The NFL’s $50MM-per-year club expanded to nine this offseason, and Josh Allen will be a candidate to eclipse Prescott’s contract perhaps as early as 2025. The MVP frontrunner does not carry the contractual leverage Prescott did, in being tied to his $43MM-per-year accord through 2027, but the Bills will need to address this team-friendly deal at some point. Allen’s six-year deal is as close as any QB has come to accepting team-friendly terms in line with Mahomes’. The three-time Super Bowl MVP is still signed through 2031 at $45MM per, giving the Chiefs tremendous flexibility. But his peers have, as expected, still opted for shorter-term deals that would allow for more prime-years paydays.
Barring Purdy accepting Mahomes- or Allen-level terms, the 49ers will need to pay up and make sacrifices elsewhere. That would stand to impact their loaded (when healthy) roster. That will mark a significant change for the franchise, though the team already had Garoppolo on top-market (at the time) terms and still churned out winning squads. San Francisco’s Shanahan-era blueprints have come with and without a veteran-QB deal on the payroll.
Starting over at quarterback would represents a massive risk, and for a team that missed badly when trying to do so (Lance) earlier this decade, it might not be one to take. Purdy has proven effective in Shanahan’s offense, putting him on the cusp of the NFL’s latest quarterback megadeal. How it comes together will shape the market for future passers.
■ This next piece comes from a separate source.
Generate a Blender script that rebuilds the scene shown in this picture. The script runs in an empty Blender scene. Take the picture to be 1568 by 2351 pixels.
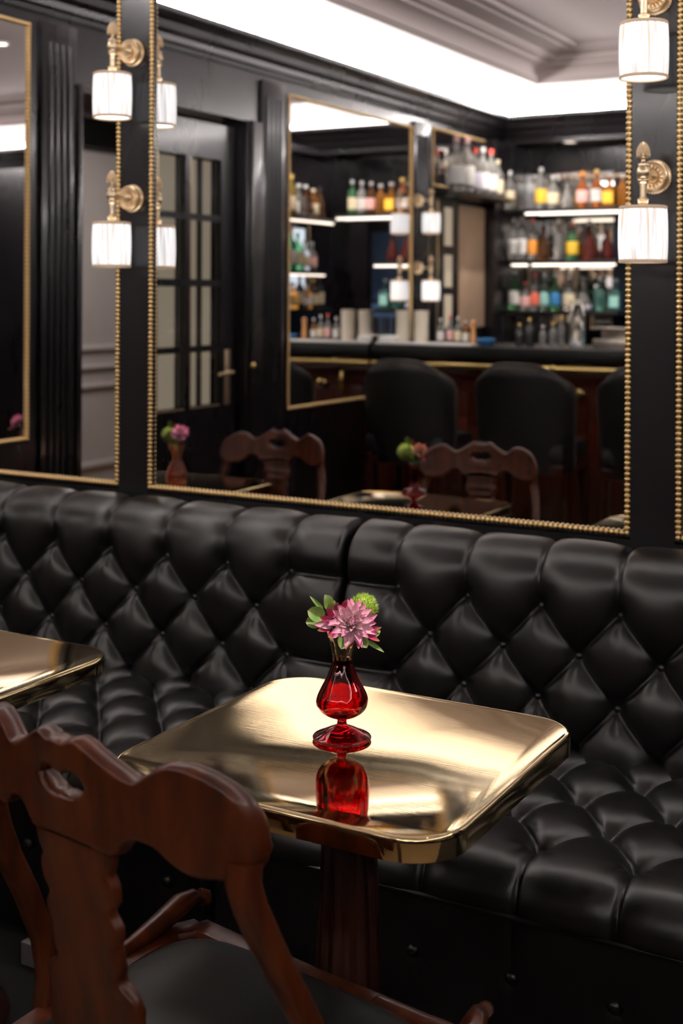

Given how disappointing most of the other arms from the 2021 and ’22 drafts have been, Purdy suddenly resides as the QB market’s centerpiece player for the 2025 offseason. While the 49ers are no strangers to contract drama, it currently appears more likely than not they will stay the course and not become the team that refuses to pay a passer the going rate. Purdy’s asking price topping Prescott’s may change that, but a deal between the Lawrence-Love level and where the Cowboys’ leverage-fueled QB raised the market is probably something the 49ers will need to stomach.